Forward follows father to IU soccer squad

men's soccer

The winning tradition began in 1982 with a coach, a forward and a national title.

Almost 30 years later, that winning tradition is still growing with the sons of the 1982 coach and forward.

Senior defender Tommy Meyer smiled as he stretched on the grass of the practice field after a two-hour practice. It’s the same grass he used to kick a ball across as a kid when he came with his dad, Keith, to watch IU play.

Sometimes Tommy’s soccer ball would roll across that grass to the kick wall for the entire match.

“I don’t even think I watched games when I came here,” he said. “I was always over here playing.”

His time around IU soccer started well before that kick wall and those trips with his dad.

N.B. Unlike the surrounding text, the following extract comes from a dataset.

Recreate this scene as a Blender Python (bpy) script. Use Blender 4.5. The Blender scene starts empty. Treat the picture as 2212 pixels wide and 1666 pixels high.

It started in his backyard — knocking the ball around with Keith, a two-time IU national champion forward on the men’s soccer team and one of two former IU players who have played in four national championships.

“When we were coming to trips here, he’d always bring me along,” Tommy Meyer said. “So, I was around this environment a lot when I was younger. All my uncles, they played soccer too, so I just grew up with soccer.”

Before Tommy wore the cream and crimson, IU Coach Todd Yeagley saw him with his dad at alumni events and games, where he met IU soccer players and fans through the years.

He’s learned from those who treat the seven stars with honor.

“Tommy has been around stories,” Todd Yeagley said. “He’s been around these people his whole life. I think that’s what allowed Tommy to come into this program and have a real sense of pride, to help continue the tradition and put his own legacy on it.”

The Tommy Meyer legacy includes 64 starts in 66 career games and a current 5-0-2 team. It doesn’t include any rings, yet.

But he’s in search of a championship. He’s got one season left to get that eighth star.
“It all starts with the team,” Keith said. “He’s got to be a team player. He’s got to be a leader. From a winning standpoint, it’s a team environment. You’ve got to come to play every day and enjoy it and have the confidence that when he and the team go on the field, they’re not going to lose ... So far, so good.”

To be a team player, to have pride in the jersey — it’s all the teaching of 1982 coach Jerry Yeagley. He, too, has watched Tommy grow as a man, a player and a fierce competitor.

“Tommy has lived IU soccer all his life, and he is now enjoying it at the level I hoped he would,” Jerry Yeagley said while watching afternoon practice from his car. “You can’t win championships and you can’t be a championship-caliber team without defending.

“The old saying is defense wins championships and very honestly, since Tommy was a freshman, sophomore, and even last year, defending was not a consistent part of the team, both individually and collectively. So far, this year it has been, without question, the strength.”

Eleven games remain before the road to that next title, and until then, Tommy and his Hoosier teammates are going to keep doing what they’re doing to reach that eighth star.

“We’re working on it,” he said. “I think we’re off to a good start.”